(Scene modeling code data)
· · · ·

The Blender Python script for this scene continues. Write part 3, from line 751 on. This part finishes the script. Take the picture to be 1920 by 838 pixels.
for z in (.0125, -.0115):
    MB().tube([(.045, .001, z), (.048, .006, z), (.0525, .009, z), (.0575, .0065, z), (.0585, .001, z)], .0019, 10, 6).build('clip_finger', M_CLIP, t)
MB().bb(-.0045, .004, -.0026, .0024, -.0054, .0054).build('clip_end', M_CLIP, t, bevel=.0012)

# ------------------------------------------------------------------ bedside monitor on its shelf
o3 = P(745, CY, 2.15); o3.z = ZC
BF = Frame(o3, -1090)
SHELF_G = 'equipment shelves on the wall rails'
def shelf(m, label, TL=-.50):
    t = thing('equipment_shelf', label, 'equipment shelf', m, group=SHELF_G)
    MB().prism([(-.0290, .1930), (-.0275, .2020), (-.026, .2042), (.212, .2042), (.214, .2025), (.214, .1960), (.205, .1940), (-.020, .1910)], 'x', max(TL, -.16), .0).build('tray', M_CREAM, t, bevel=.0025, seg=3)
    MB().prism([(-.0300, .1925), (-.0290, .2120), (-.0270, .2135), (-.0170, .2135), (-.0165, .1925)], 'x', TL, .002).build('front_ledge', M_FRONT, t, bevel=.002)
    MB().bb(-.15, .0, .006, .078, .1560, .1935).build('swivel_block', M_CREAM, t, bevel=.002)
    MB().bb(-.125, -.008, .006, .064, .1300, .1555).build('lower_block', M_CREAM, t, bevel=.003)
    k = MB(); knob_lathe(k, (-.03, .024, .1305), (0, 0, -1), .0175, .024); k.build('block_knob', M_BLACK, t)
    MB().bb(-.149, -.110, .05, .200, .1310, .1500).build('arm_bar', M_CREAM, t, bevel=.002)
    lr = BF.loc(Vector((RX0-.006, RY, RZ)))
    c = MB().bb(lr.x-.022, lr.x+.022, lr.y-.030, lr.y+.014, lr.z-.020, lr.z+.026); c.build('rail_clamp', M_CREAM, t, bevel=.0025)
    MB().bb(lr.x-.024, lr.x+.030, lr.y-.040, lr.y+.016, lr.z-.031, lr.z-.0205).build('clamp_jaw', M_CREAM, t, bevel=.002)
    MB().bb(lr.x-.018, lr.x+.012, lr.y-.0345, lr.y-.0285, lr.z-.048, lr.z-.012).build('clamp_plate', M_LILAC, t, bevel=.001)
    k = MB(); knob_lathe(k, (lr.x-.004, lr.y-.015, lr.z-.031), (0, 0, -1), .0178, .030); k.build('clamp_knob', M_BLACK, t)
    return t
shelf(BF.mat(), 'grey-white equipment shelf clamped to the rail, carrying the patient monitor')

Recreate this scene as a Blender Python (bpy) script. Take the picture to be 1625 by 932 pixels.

· · · ·

Take the lines above and retype all of them exactly.

The Blender Python script for this scene continues. Write part 3, from line 751 on. This part finishes the script. Take the picture to be 1920 by 838 pixels.
for z in (.0125, -.0115):
    MB().tube([(.045, .001, z), (.048, .006, z), (.0525, .009, z), (.0575, .0065, z), (.0585, .001, z)], .0019, 10, 6).build('clip_finger', M_CLIP, t)
MB().bb(-.0045, .004, -.0026, .0024, -.0054, .0054).build('clip_end', M_CLIP, t, bevel=.0012)

# ------------------------------------------------------------------ bedside monitor on its shelf
o3 = P(745, CY, 2.15); o3.z = ZC
BF = Frame(o3, -1090)
SHELF_G = 'equipment shelves on the wall rails'
def shelf(m, label, TL=-.50):
    t = thing('equipment_shelf', label, 'equipment shelf', m, group=SHELF_G)
    MB().prism([(-.0290, .1930), (-.0275, .2020), (-.026, .2042), (.212, .2042), (.214, .2025), (.214, .1960), (.205, .1940), (-.020, .1910)], 'x', max(TL, -.16), .0).build('tray', M_CREAM, t, bevel=.0025, seg=3)
    MB().prism([(-.0300, .1925), (-.0290, .2120), (-.0270, .2135), (-.0170, .2135), (-.0165, .1925)], 'x', TL, .002).build('front_ledge', M_FRONT, t, bevel=.002)
    MB().bb(-.15, .0, .006, .078, .1560, .1935).build('swivel_block', M_CREAM, t, bevel=.002)
    MB().bb(-.125, -.008, .006, .064, .1300, .1555).build('lower_block', M_CREAM, t, bevel=.003)
    k = MB(); knob_lathe(k, (-.03, .024, .1305), (0, 0, -1), .0175, .024); k.build('block_knob', M_BLACK, t)
    MB().bb(-.149, -.110, .05, .200, .1310, .1500).build('arm_bar', M_CREAM, t, bevel=.002)
    lr = BF.loc(Vector((RX0-.006, RY, RZ)))
    c = MB().bb(lr.x-.022, lr.x+.022, lr.y-.030, lr.y+.014, lr.z-.020, lr.z+.026); c.build('rail_clamp', M_CREAM, t, bevel=.0025)
    MB().bb(lr.x-.024, lr.x+.030, lr.y-.040, lr.y+.016, lr.z-.031, lr.z-.0205).build('clamp_jaw', M_CREAM, t, bevel=.002)
    MB().bb(lr.x-.018, lr.x+.012, lr.y-.0345, lr.y-.0285, lr.z-.048, lr.z-.012).build('clamp_plate', M_LILAC, t, bevel=.001)
    k = MB(); knob_lathe(k, (lr.x-.004, lr.y-.015, lr.z-.031), (0, 0, -1), .0178, .030); k.build('clamp_knob', M_BLACK, t)
    return t
shelf(BF.mat(), 'grey-white equipment shelf clamped to the rail, carrying the patient monitor')

Recreate this scene as a Blender Python (bpy) script. Take the picture to be 1625 by 932 pixels.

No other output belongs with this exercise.